Der erste Schwerpunkt, den sich Martinez ersonnen hat für die Saison 2023, heißt Congorama. Auch fürs Sonic Pluriverse Festival, quasi den Nachfolger der Wassermusik. Es geht um drei Orte, die das Wort Kongo im Namen tragen. In Afrika, in Venezuela und in New Orleans. „Sie sind durch die Geschichte verbunden“, sagt Martinez. „Das ist ein transatlantischer Dialog. Es geht auch um Kolonisierung und Versklavung. Die Leute können bei uns etwas dazulernen – und dann auch die Gegenwart neu überdenken.“ Eine Balance aus Bildung und Entertainment. Und auch beim Line-up will Martinez fein abwägen: „Es gibt zu wenige Frauen oder überhaupt nicht-männliche Menschen in der Musik. Es ist wichtig, auch zu fragen, wie wir das ändern können. Ohne beim Tokenismus zu landen, wo Menschen nur als Diversitätsalibi eingesetzt werden.

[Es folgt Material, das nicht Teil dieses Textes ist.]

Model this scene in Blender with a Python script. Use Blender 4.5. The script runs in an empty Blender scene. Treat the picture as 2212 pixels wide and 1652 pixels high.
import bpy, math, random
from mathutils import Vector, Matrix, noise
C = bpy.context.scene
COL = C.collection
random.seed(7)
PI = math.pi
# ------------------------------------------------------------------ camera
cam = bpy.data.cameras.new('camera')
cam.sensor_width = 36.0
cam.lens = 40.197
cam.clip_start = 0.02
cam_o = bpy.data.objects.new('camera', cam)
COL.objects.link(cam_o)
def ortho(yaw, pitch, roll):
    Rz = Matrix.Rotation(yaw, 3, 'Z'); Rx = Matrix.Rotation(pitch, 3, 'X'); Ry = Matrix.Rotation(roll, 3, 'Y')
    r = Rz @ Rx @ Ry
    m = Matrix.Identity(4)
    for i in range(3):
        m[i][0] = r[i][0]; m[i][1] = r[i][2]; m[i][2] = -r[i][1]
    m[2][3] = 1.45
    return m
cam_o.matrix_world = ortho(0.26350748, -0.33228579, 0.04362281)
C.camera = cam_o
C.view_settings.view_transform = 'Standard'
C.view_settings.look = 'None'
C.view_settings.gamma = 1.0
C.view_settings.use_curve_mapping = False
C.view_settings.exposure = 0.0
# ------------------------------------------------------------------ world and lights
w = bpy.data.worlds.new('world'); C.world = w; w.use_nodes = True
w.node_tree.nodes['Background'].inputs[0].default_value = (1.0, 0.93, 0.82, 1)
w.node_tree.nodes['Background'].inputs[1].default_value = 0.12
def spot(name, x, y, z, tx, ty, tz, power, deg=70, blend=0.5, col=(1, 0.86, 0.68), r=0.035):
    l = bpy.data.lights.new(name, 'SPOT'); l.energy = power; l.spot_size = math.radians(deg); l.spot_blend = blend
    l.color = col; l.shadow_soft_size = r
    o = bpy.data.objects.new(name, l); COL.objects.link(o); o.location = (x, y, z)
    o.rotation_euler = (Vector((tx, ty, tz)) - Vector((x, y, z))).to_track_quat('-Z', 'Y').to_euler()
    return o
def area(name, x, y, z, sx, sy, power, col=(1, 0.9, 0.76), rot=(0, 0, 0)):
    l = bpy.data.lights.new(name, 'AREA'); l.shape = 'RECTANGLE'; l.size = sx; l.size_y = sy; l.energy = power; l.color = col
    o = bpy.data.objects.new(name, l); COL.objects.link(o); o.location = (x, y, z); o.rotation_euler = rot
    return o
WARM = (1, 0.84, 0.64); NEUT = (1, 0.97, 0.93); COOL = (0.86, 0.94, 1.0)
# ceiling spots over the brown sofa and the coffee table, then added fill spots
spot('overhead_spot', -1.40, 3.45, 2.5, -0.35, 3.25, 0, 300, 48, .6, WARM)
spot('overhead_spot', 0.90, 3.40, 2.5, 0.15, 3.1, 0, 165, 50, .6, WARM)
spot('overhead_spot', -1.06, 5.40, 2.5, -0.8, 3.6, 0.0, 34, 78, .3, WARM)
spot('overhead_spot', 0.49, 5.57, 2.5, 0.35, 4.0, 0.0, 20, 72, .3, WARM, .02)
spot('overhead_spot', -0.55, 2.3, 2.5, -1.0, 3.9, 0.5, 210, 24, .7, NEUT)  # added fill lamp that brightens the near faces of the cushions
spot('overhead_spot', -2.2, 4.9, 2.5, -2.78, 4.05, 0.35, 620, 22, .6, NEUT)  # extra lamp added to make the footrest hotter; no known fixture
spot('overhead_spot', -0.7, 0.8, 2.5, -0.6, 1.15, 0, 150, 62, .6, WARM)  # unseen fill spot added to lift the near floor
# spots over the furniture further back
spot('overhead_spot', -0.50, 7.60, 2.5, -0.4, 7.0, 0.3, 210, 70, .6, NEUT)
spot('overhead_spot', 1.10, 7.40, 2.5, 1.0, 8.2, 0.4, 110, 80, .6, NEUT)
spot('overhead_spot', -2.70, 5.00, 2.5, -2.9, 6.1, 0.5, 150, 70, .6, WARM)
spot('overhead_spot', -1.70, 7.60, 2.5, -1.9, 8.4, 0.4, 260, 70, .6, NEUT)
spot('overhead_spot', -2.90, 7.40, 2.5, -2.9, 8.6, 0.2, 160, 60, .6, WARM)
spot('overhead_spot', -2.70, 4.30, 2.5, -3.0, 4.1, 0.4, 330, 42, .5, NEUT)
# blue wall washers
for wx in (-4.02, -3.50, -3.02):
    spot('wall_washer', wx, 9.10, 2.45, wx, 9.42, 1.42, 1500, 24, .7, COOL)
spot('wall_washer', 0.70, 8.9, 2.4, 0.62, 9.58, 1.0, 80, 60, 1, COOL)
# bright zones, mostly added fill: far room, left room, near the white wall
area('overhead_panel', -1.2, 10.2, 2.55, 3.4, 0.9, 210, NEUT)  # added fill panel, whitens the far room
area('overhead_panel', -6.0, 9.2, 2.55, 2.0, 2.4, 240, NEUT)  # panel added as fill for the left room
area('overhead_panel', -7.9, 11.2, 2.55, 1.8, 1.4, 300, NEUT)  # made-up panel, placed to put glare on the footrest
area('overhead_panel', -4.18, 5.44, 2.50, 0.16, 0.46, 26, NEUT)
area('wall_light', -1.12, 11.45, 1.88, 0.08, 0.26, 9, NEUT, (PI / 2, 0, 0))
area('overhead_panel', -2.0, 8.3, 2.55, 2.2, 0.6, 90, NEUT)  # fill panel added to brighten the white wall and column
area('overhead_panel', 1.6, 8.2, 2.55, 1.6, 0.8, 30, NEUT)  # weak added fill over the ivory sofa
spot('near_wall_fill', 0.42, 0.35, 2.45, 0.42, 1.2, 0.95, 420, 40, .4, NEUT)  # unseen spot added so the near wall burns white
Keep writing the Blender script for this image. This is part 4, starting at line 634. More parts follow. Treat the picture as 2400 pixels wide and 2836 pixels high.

Es ist nicht sinnvoll, einfach irgendwelche Frauen zu buchen, nur damit man Frauen im Line-up hat, nein, man muss sich schon die Mühe machen, die Menschen zu finden, die perfekt zum Konzept passen – und gleichzeitig auf die bestehenden Ungerechtigkeiten zu reagieren.“
Ein Stück weit lebt Edna Martinez immer schon in der Zukunft. Sie plant längst fürs nächste Jahr. Absagen, Lösungen finden, mit dem Budget klarkommen, technische Details abstimmen. „Wir merken, dass ein neues Publikum kommt“, sagt Martinez. „Das liegt auch an den Formaten. Es gibt hier am Haus schon lange Konzerte auf der Dachterrasse. Aber diesmal gibt es danach Partys in der Weltwirtschaft, in unserem Restaurant mit Discokugel und Dancefloor. Viele blieben bis zum Schluss um zwei – soweit ich gehört habe und auch soweit ich mich erinnere.“ Dann wieder dieses herzliche Martinez-Lachen. „Auch privat muss ich unbedingt tanzen gehen“, sagt sie. Wenn ich einen DJ um drei Uhr morgens unter der Woche unbedingt erleben will, dann stell ich mir schon mal den Wecker auf morgens um zwei.“ Redundant zu sagen, dass diese Frau für die Musik lebt. Und wenn wieder mal ein DJ ausfällt, ist Edna Martinez sicherlich bereit, hinter die Turntables zu steigen.